On the Art of Living | 02
22 May 2020 | On jealousy
I can be quite skilled at jealousy. It doesn’t take much. Here in southern Portugal, life is slowly returning to normal after the Corona lockdown. Since a few days, campsites and camper spots are reopening. While we don’t often use them—we prefer “wild” camping—it meant we could hit the road again with our camper yesterday. No longer hiding from law enforcement on WorkAway spots (which were great too!), but travelling freely for the first time in over two months.
The gradual return to normal life also means that beaches, which had been off-limits, are reopening. Officially, they’re only open for sports, and sunbathing is technically still forbidden. But on the small beaches of the Algarve, locals are already sunbathing freely, and my jealous eyes can’t look away.
She’s much more tanned than me. She has much better curves. Her breasts are rounder. She’s had two children and still has a flatter stomach than me. When I notice M seeing all these curves and breasts too, my thoughts become even harsher. See? You could’ve tried harder during this morning’s run. Why do you have to snack so much?
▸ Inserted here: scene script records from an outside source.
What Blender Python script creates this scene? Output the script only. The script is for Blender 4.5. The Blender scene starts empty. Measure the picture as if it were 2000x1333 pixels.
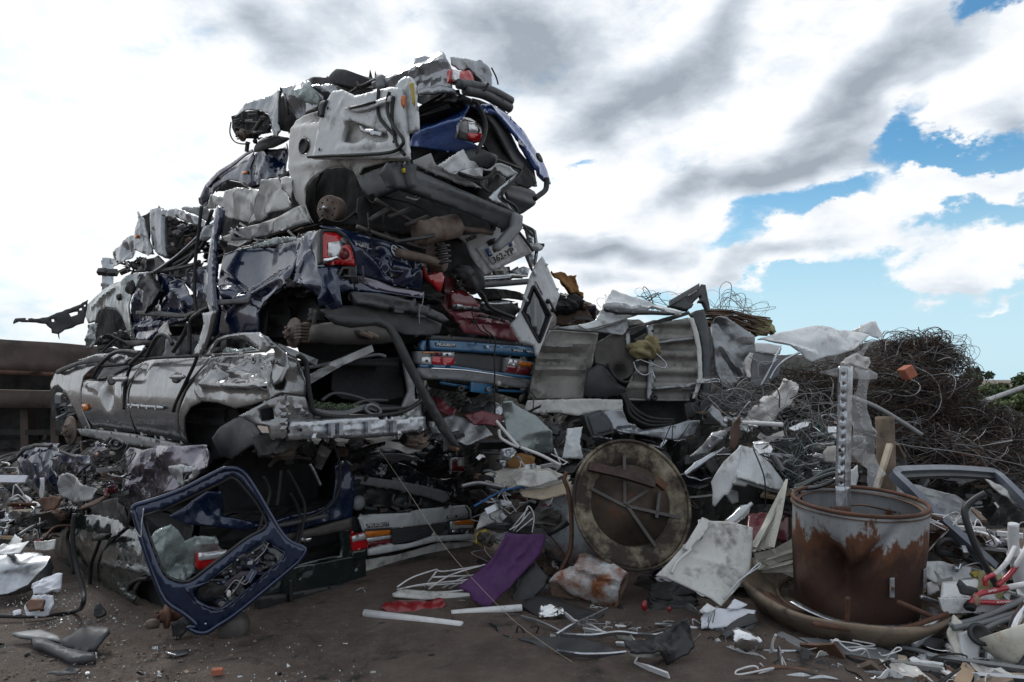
import bpy, math, random
import numpy as np
from mathutils import Vector, Matrix
from mathutils.geometry import delaunay_2d_cdt

# ---------------------------------------------------------------- camera, world, sun
F, CX, HY, H = 1350.0, 1000.0, 740.0, 1.58      # focal length and horizon in 2000 px picture units, eye height in metres
scene = bpy.context.scene
col = scene.collection
cam_d = bpy.data.cameras.new('camera'); cam = bpy.data.objects.new('camera', cam_d); col.objects.link(cam)
cam_d.sensor_width = 36.0; cam_d.lens = 36.0 * F / 2000.0
cam_d.shift_y = (HY - 666.5) / 2000.0
cam_d.clip_start = 0.05; cam_d.clip_end = 3000
cam.location = (0, 0, H); cam.rotation_euler = (math.radians(90), 0, 0)
scene.camera = cam
scene.view_settings.view_transform = 'Standard'; scene.view_settings.look = 'None'
scene.view_settings.exposure = 0.0; scene.view_settings.gamma = 1.0
scene.cycles.use_denoising = True
scene.cycles.max_bounces = 6; scene.cycles.diffuse_bounces = 3; scene.cycles.glossy_bounces = 3
scene.cycles.transmission_bounces = 4; scene.cycles.transparent_max_bounces = 6
scene.cycles.caustics_reflective = False; scene.cycles.caustics_refractive = False

SUN_EL, SUN_AZ = 48.0, -38.0                     # azimuth from +Y, negative is to the left
sd = bpy.data.lights.new('sun', 'SUN'); sun = bpy.data.objects.new('sun', sd); col.objects.link(sun)
sd.energy = 1.6; sd.angle = math.radians(14); sd.color = (1.0, 0.98, 0.95)
_se, _sa = math.radians(SUN_EL), math.radians(SUN_AZ)
_dir = Vector((math.sin(_sa) * math.cos(_se), math.cos(_sa) * math.cos(_se), math.sin(_se)))
sun.rotation_euler = _dir.to_track_quat('Z', 'Y').to_euler()

world = bpy.data.worlds.new('World'); scene.world = world; world.use_nodes = True

def build_world():
    nt = world.node_tree; N = nt.nodes; L = nt.links
    N.clear()
    out = N.new('ShaderNodeOutputWorld'); bg = N.new('ShaderNodeBackground'); L.new(bg.outputs[0], out.inputs[0])
    sky = N.new('ShaderNodeTexSky'); sky.sky_type = 'NISHITA'; sky.sun_disc = False
    sky.sun_elevation = math.radians(SUN_EL); sky.sun_rotation = math.radians(SUN_AZ)
    sky.air_density = 1.0; sky.dust_density = 0.6; sky.ozone_density = 1.5
    tc = N.new('ShaderNodeTexCoord'); gen = tc.outputs['Generated']
    def math_(op, a, b=None, clamp=False):
        n = N.new('ShaderNodeMath'); n.operation = op; n.use_clamp = clamp
        for i, x in enumerate((a, b)):
            if x is None: continue
            if isinstance(x, (int, float)): n.inputs[i].default_value = x
            else: L.new(x, n.inputs[i])
        return n.outputs[0]
    def noise(vec, scale, detail, rough, off=(0, 0, 0), sc=(1, 1, 1), dist=0.0):
        mp = N.new('ShaderNodeMapping'); mp.inputs['Location'].default_value = off; mp.inputs['Scale'].default_value = sc
        L.new(vec, mp.inputs[0])
        n = N.new('ShaderNodeTexNoise'); n.inputs['Scale'].default_value = scale; n.inputs['Detail'].default_value = detail
        n.inputs['Roughness'].default_value = rough; n.inputs['Distortion'].default_value = dist
        L.new(mp.outputs[0], n.inputs[0]); return n
    # ragged cloud outlines: the direction is pushed about by noise before the cloud masses are read
    nz = noise(gen, 6.0, 7.0, 0.6, sc=(1, 1, 1.6))
    sub = N.new('ShaderNodeVectorMath'); sub.operation = 'SUBTRACT'; L.new(nz.outputs['Color'], sub.inputs[0]); sub.inputs[1].default_value = (.5, .5, .5)
    scl = N.new('ShaderNodeVectorMath'); scl.operation = 'SCALE'; L.new(sub.outputs[0], scl.inputs[0]); scl.inputs['Scale'].default_value = 0.22
    add = N.new('ShaderNodeVectorMath'); add.operation = 'ADD'; L.new(gen, add.inputs[0]); L.new(scl.outputs[0], add.inputs[1])
    wv = add.outputs[0]
    nz2 = noise(gen, 4.5, 2.5, 0.5, off=(4, 1, 2), sc=(1, 1, 1.5)); sub2 = N.new('ShaderNodeVectorMath'); sub2.operation = 'SUBTRACT'; L.new(nz2.outputs['Color'], sub2.inputs[0]); sub2.inputs[1].default_value = (.5, .5, .5)
    scl2 = N.new('ShaderNodeVectorMath'); scl2.operation = 'SCALE'; L.new(sub2.outputs[0], scl2.inputs[0]); scl2.inputs['Scale'].default_value = 0.2
    add2 = N.new('ShaderNodeVectorMath'); add2.operation = 'ADD'; L.new(gen, add2.inputs[0]); L.new(scl2.outputs[0], add2.inputs[1])
    soft_v = add2.outputs[0]
    def mass(az_px, el_px, rx, rz, tilt, wt, wv=wv):
        """one cloud mass: a soft ellipse about a fixed direction in the sky"""
        d = Vector(((az_px - CX) / F, 1, (HY - el_px) / F)); k = d.length; d.normalize()
        az = math.atan2(d.x, d.y)
        m1 = N.new('ShaderNodeVectorMath'); m1.operation = 'SUBTRACT'; L.new(wv, m1.inputs[0]); m1.inputs[1].default_value = d
        r = N.new('ShaderNodeVectorRotate'); r.rotation_type = 'Z_AXIS'; r.inputs['Angle'].default_value = az; L.new(m1.outputs[0], r.inputs[0])
        r2 = N.new('ShaderNodeVectorRotate'); r2.rotation_type = 'Y_AXIS'; r2.inputs['Angle'].default_value = math.radians(tilt); L.new(r.outputs[0], r2.inputs[0])
        m2 = N.new('ShaderNodeVectorMath'); m2.operation = 'MULTIPLY'; L.new(r2.outputs[0], m2.inputs[0])
        sx = F * k / rx; sz = F * k / rz
        m2.inputs[1].default_value = (sx, sx * .5, sz)
        g = N.new('ShaderNodeTexGradient'); g.gradient_type = 'SPHERICAL'; L.new(m2.outputs[0], g.inputs[0])
        return math_('MULTIPLY', g.outputs['Fac'], wt)
    def total(lst):
        s = lst[0]
        for x in lst[1:]: s = math_('ADD', s, x)
        return s
    dark = total([mass(*a, wv=soft_v) for a in [
        (440, 60, 270, 90, -14, 1.1), (620, 40, 200, 120, 8, .9), (1080, 80, 270, 150, 0, 1.2), (900, 20, 260, 90, 0, .7), (1290, 205, 270, 95, 26, 1.35), (1180, 250, 190, 80, 8, .8), (1430, 60, 220, 70, 25, .7),
        (1560, 345, 310, 72, 13, 1.45), (1420, 370, 200, 60, 5, .7), (1770, 120, 260, 95, 30, 1.35), (1640, 215, 200, 75, 20, .8), (1995, 225, 120, 110, 30, 1.2),
        (1200, 476, 190, 40, 2, 1.9), (1130, 440, 170, 30, 0, 1.1), (1450, 530, 190, 36, 8, 1.0), (1180, 540, 130, 38, 0, .9), (330, 140, 240, 50, -20, .35), (1930, 555, 150, 40, 0, .45), (1950, 370, 140, 40, 0, .35), (60, 600, 260, 50, 5, .3)]])
    dark = math_('SUBTRACT', dark, total([mass(*a, wv=soft_v) for a in [(1130, 320, 330, 60, 22, .9), (1380, 250, 300, 50, 30, .7), (1560, 130, 230, 90, 30, .9), (1340, 90, 110, 60, 30, .5), (980, 210, 150, 60, 0, .5), (1330, 440, 250, 40, 4, .6), (1850, 190, 200, 50, 30, .8), (790, 90, 130, 130, 0, .6)]]))
    blue = total([mass(*a) for a in [
        (1915, 30, 90, 70, 30, 2.2), (1815, 308, 150, 46, -12, 2.3), (1970, 280, 120, 46, 14, 2.0), (1560, 405, 220, 44, 8, 2.1), (1880, 425, 240, 56, 8, 2.2), (1690, 500, 220, 50, 8, .9),
        (1700, 640, 560, 100, 0, 2.4), (1960, 690, 340, 120, 0, 2.6), (1480, 610, 260, 60, 0, 1.5), (1640, 570, 200, 50, 0, 1.3), (1130, 330, 50, 14, 0, 1.0), (40, 580, 260, 60, 0, .3),
        (1450, 470, 120, 30, 0, 1.0), (1740, 260, 90, 40, 50, .9), (1850, 560, 120, 30, 0, .9)]])
    puff = total([mass(*a) for a in [
        (1880, 360, 230, 50, 4, 1.6), (1840, 250, 190, 50, 20, .8), (1650, 450, 170, 36, 12, 1.5), (1760, 470, 200, 50, 4, 1.5), (1930, 520, 250, 60, 14, 2.0), (1900, 615, 200, 30, 0, 2.4),
        (1480, 540, 290, 48, 6, 1.3), (1440, 590, 70, 26, 0, 1.2), (1950, 110, 130, 60, 30, 1.0), (1300, 420, 300, 50, 0, 1.0)]])
    left = total([mass(*a) for a in [(0, 300, 1050, 560, 0, 1.4), (760, 260, 520, 200, 0, .6), (100, 60, 500, 260, 0, .9)]])
    n1 = noise(gen, 7.0, 10.0, 0.58, off=(3.1, .2, .7), sc=(1, 1, 2.0), dist=.25).outputs['Fac']
    n3 = noise(gen, 17.0, 9.0, 0.6, off=(7.1, 2.2, .3), sc=(1, 1, 1.9), dist=.3).outputs['Fac']
    n2 = noise(gen, 3.2, 6.0, 0.58, off=(1.3, 5.2, 2.2), sc=(1, 1, 2.4)).outputs['Fac']
    def ramp(x, pts, interp='LINEAR'):
        r = N.new('ShaderNodeValToRGB'); r.color_ramp.interpolation = interp
        el = r.color_ramp.elements
        while len(el) < len(pts): el.new(0.5)
        for e, (p, c) in zip(el, pts): e.position = p; e.color = (*c, 1) if len(c) == 3 else c
        L.new(x, r.inputs[0]); return r.outputs['Color']
    g = lambda v: (v, v, v)
    # thickness of cloud: 0 white .. 1 dark underside
    bil = math_('ADD', math_('MULTIPLY', math_('SUBTRACT', n1, .5), 1.2), math_('MULTIPLY', math_('SUBTRACT', n3, .5), .85))
    dk = math_('ADD', math_('MULTIPLY', dark, 0.74), bil)
    dk = math_('SUBTRACT', dk, math_('MULTIPLY', left, .14))
    # behind and above the viewer the unseen cover is an uneven grey and white deck, toned to set the light
    sep = N.new('ShaderNodeSeparateXYZ'); L.new(gen, sep.inputs[0])
    away = math_('MULTIPLY', math_('SUBTRACT', .55, sep.outputs['Y']), 1.4, True)
    back = math_('MULTIPLY', math_('ADD', math_('MULTIPLY', math_('SUBTRACT', n2, .5), 3.0), .40), away)
    dk = math_('ADD', dk, back)
    cloud = ramp(dk, [(0.0, (.765, .78, .795)), (0.2, (.68, .71, .75)), (0.42, (.53, .58, .635)), (.75, (.38, .425, .48)), (1.0, (.28, .32, .37))])
    glow = math_('ADD', 1.0, math_('MULTIPLY', left, .04))
    cm = N.new('ShaderNodeVectorMath'); cm.operation = 'SCALE'; L.new(cloud, cm.inputs[0]); L.new(glow, cm.inputs['Scale'])
    skm = N.new('ShaderNodeVectorMath'); skm.operation = 'MULTIPLY'; L.new(sky.outputs[0], skm.inputs[0]); skm.inputs[1].default_value = (.050, .088, .098)
    hz = N.new('ShaderNodeMix'); hz.data_type = 'RGBA'; hz.inputs[7].default_value = (.46, .63, .72, 1); L.new(skm.outputs[0], hz.inputs[6])
    mr = N.new('ShaderNodeMapRange'); mr.interpolation_type = 'SMOOTHSTEP'; mr.inputs['From Min'].default_value = .30; mr.inputs['From Max'].default_value = .04; mr.inputs['To Max'].default_value = .92; L.new(sep.outputs['Z'], mr.inputs[0]); L.new(mr.outputs[0], hz.inputs[0])
    bl = math_('ADD', blue, math_('MULTIPLY', math_('SUBTRACT', n1, .5), 1.5))
    bl = math_('ADD', bl, math_('MULTIPLY', math_('SUBTRACT', n3, .5), .9))
    bl = math_('SUBTRACT', bl, math_('MULTIPLY', puff, 0.95))
    bl = math_('SUBTRACT', bl, math_('MULTIPLY', math_('MAXIMUM', dark, 0.0), .3))
    bf = ramp(bl, [(0.03, g(0)), (.32, g(.28)), (0.68, g(.82)), (.98, g(1))])
    mix = N.new('ShaderNodeMix'); mix.data_type = 'RGBA'; L.new(bf, mix.inputs[0]); L.new(cm.outputs[0], mix.inputs[6]); L.new(hz.outputs[2], mix.inputs[7])
    L.new(mix.outputs[2], bg.inputs[0]); bg.inputs[1].default_value = 1.32
build_world()

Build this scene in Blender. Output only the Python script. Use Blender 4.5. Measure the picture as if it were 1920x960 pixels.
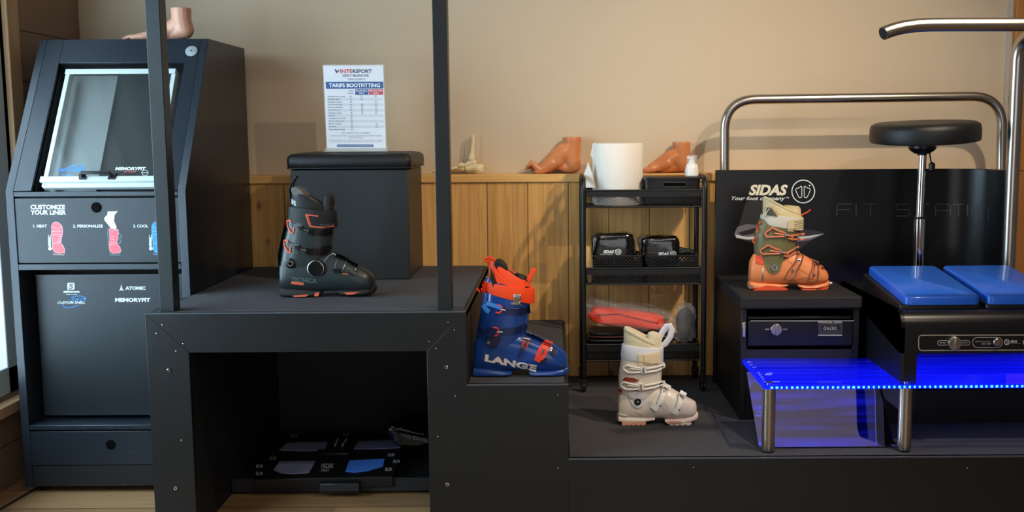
import bpy, bmesh, math, random
from math import sin, cos, pi, radians, atan2, sqrt
from mathutils import Vector, Matrix, noise
from mathutils.bvhtree import BVHTree

for _o in list(bpy.data.objects):
    bpy.data.objects.remove(_o, do_unlink=True)
SC = bpy.context.scene
COL = SC.collection
random.seed(7)

# ------------------------------------------------------------------ camera
FPX = 1950.0; PCX = 1040.0; PCY = 480.0; EYE = 1.282
PITCH = math.atan(230 / 1950); ROLL = 0.006
_f = Vector((0, cos(PITCH), -sin(PITCH))); _r0 = Vector((1, 0, 0)); _u0 = Vector((0, sin(PITCH), cos(PITCH)))
_r = _r0 * cos(ROLL) - _u0 * sin(ROLL); _u = _r0 * sin(ROLL) + _u0 * cos(ROLL)
CAM = Vector((0, 0, EYE))
cd = bpy.data.cameras.new('camera'); cam = bpy.data.objects.new('camera', cd); COL.objects.link(cam)
cam.matrix_world = Matrix(((_r.x, _u.x, -_f.x, CAM.x), (_r.y, _u.y, -_f.y, CAM.y), (_r.z, _u.z, -_f.z, CAM.z), (0, 0, 0, 1)))
cd.sensor_width = 36; cd.lens = FPX / 1920 * 36; cd.shift_x = -(PCX - 960) / 1920; cd.shift_y = 0
cd.clip_start = 0.02
SC.camera = cam

# ------------------------------------------------------------------ view and light
SC.view_settings.view_transform = 'Standard'; SC.view_settings.look = 'None'
SC.view_settings.gamma = 1; SC.view_settings.use_curve_mapping = False
SC.view_settings.exposure = 0.0
W = bpy.data.worlds.new('world'); SC.world = W; W.use_nodes = True
W.node_tree.nodes['Background'].inputs[0].default_value = (0.75, 0.88, 1.0, 1)
W.node_tree.nodes['Background'].inputs[1].default_value = 1.6
WARM = (1.0, 0.82, 0.62); NEUT = (1.0, 0.92, 0.82)

def aim(o, tgt):
    o.rotation_euler = (Vector(tgt) - Vector(o.location)).to_track_quat('-Z', 'Y').to_euler()
def spot(loc, tgt, power, size, blend, col, rad=0.03):
    l = bpy.data.lights.new('ceiling_spot', 'SPOT'); l.energy = power; l.spot_size = radians(size); l.spot_blend = blend
    l.color = col; l.shadow_soft_size = rad
    o = bpy.data.objects.new('ceiling_spot', l); COL.objects.link(o); o.location = loc; aim(o, tgt); return o
def area(name, loc, tgt, power, sx, sy, col):
    l = bpy.data.lights.new(name, 'AREA'); l.energy = power; l.shape = 'RECTANGLE'; l.size = sx; l.size_y = sy; l.color = col
    o = bpy.data.objects.new(name, l); COL.objects.link(o); o.location = loc; aim(o, tgt); return o
spot((1.75, 2.45, 3.04), (0.75, 4.3, 0.6), 175, 74, 0.9, WARM)
spot((1.9, 1.0, 3.02), (0.0, 4.4, 0.75), 185, 44, 1.0, WARM)
spot((0.0, 0.75, 3.02), (-0.1, 4.4, 1.2), 30, 60, 1.0, NEUT)
area('window_daylight', (-2.22, 2.5, 1.25), (0, 2.9, 0.95), 95, 2.0, 1.7, (0.56, 0.81, 1.0))
area('added_front_fill', (0.2, -2.5, 1.0), (-.4, 3, 0.5), 30, 3.6, 1.6, (0.92, 0.95, 1.0))  # unseen fill added behind the camera to brighten the podium opening
area('ceiling_panel_light', (0.6, -0.2, 3.05), (0.6, 0.6, 0), 34, 2.4, 1.2, NEUT)

# ------------------------------------------------------------------ picture ray helpers
def ray(px, py):
    return (_f + _r * ((px - PCX) / FPX) - _u * ((py - PCY) / FPX)).normalized()
def P(px, py, Y):
    d = ray(px, py); return CAM + d * (Y / d.y)
def Pz(px, py, z):
    d = ray(px, py); return CAM + d * ((z - EYE) / d.z)
def Px(px, py, x):
    d = ray(px, py); return CAM + d * (x / d.x)
def planeY(Y): return lambda px, py: (P(px, py, Y), Vector((0, -1, 0)))
def planeZ(z): return lambda px, py: (Pz(px, py, z), Vector((0, 0, 1)))
def planeG(P0, n):
    P0 = Vector(P0); n = Vector(n).normalized()
    def f(px, py):
        d = ray(px, py); return (CAM + d * ((P0 - CAM).dot(n) / d.dot(n)), n)
    return f
def planeM(bvh, fb):
    def f(px, py):
        d = ray(px, py); h = bvh.ray_cast(CAM, d)
        if h[0] is None: return fb(px, py)
        n = h[1]; n = n if n.dot(d) < 0 else -n
        return (h[0], n)
    return f

# ------------------------------------------------------------------ materials
def s2l(c): return c / 12.92 if c <= 0.04045 else ((c + 0.055) / 1.055) ** 2.4
def hexc(h):
    h = h.lstrip('#'); return tuple(s2l(int(h[i:i + 2], 16) / 255) for i in (0, 2, 4))
_M = {}
def mat(name, col, rough=0.5, metal=0.0, var=0.06, scale=30, bump=0.0, bscale=None, emit=None, es=0, alpha=None, trans=0, coat=0, spec=0.5, ior=1.45, sheen=0):
    if name in _M: return _M[name]
    m = bpy.data.materials.new(name); m.use_nodes = True; nt = m.node_tree; b = nt.nodes['Principled BSDF']
    c = hexc(col) if isinstance(col, str) else col
    tc = nt.nodes.new('ShaderNodeTexCoord')
    nz = nt.nodes.new('ShaderNodeTexNoise'); nz.inputs['Scale'].default_value = scale; nz.inputs['Detail'].default_value = 4
    nt.links.new(tc.outputs['Object'], nz.inputs['Vector'])
    mx = nt.nodes.new('ShaderNodeMix'); mx.data_type = 'RGBA'
    mx.inputs[6].default_value = (*[x * (1 - var) for x in c], 1); mx.inputs[7].default_value = (*[min(1, x * (1 + var)) for x in c], 1)
    nt.links.new(nz.outputs['Fac'], mx.inputs[0]); nt.links.new(mx.outputs[2], b.inputs['Base Color'])
    b.inputs['Roughness'].default_value = rough; b.inputs['Metallic'].default_value = metal
    b.inputs['Specular IOR Level'].default_value = spec; b.inputs['IOR'].default_value = ior
    if coat: b.inputs['Coat Weight'].default_value = coat; b.inputs['Coat Roughness'].default_value = 0.08
    if sheen: b.inputs['Sheen Weight'].default_value = sheen
    if trans: b.inputs['Transmission Weight'].default_value = trans
    if emit: b.inputs['Emission Color'].default_value = (*hexc(emit), 1); b.inputs['Emission Strength'].default_value = es
    if alpha is not None: b.inputs['Alpha'].default_value = alpha
    if bump:
        n2 = nt.nodes.new('ShaderNodeTexNoise'); n2.inputs['Scale'].default_value = bscale or scale * 4; n2.inputs['Detail'].default_value = 6
        nt.links.new(tc.outputs['Object'], n2.inputs['Vector'])
        bp = nt.nodes.new('ShaderNodeBump'); bp.inputs['Strength'].default_value = bump; bp.inputs['Distance'].default_value = 0.004
        nt.links.new(n2.outputs['Fac'], bp.inputs['Height']); nt.links.new(bp.outputs['Normal'], b.inputs['Normal'])
    _M[name] = m; return m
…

Luckily, the jealousy doesn’t last too long. Actually, jealousy is a wonderful guide, one I can—eventually—accept. It connects me to what I desire. A healthy body. And I have one. Sure, I could lose a couple of pounds—but really, just a few. The months we’ve spent in the sunny south have made me happier when I see myself in the mirror. My eyes shine from my sun-kissed face. I’ve always loved my summer freckles, and now I’ve had them all winter long!

The artist in me is also incredibly, really incredibly, prone to jealousy. With great envy, I look at other people’s work. I always see something they do better, more surprisingly, more effectively, more interestingly. It can paralyse me. I’ve spent hours, sometimes days, feeling hopeless, thinking: just give up; it’ll never work out; why bother being an artist?
This happened last week when I saw work on Instagram by artists like @observe_a_fishtank and @zebrakadebra. That softness. Those bright colours. The textures, lines, spaces. And the number of likes and comments! I can make myself feel so small, so hopeless—in short, utterly jealous.
But thankfully, I eventually realize that jealousy is pointing to what I desire, and I can see it as a guide and source of inspiration rather than something that holds me back. What would I create if I used those colours, shapes, and materials? The answer came just as quickly as it was obvious: my Muse wants to be made! Suddenly, the flow returned. Everything around me—the leaves, tree bark, moss—became inspiration to create my Muse. The great play had begun again. After writing this, I’m going to work with shells I found on the beach. Hooray!
I’m curious to see which artist I’ll be jealous of next. If you have suggestions, I’d love to hear them.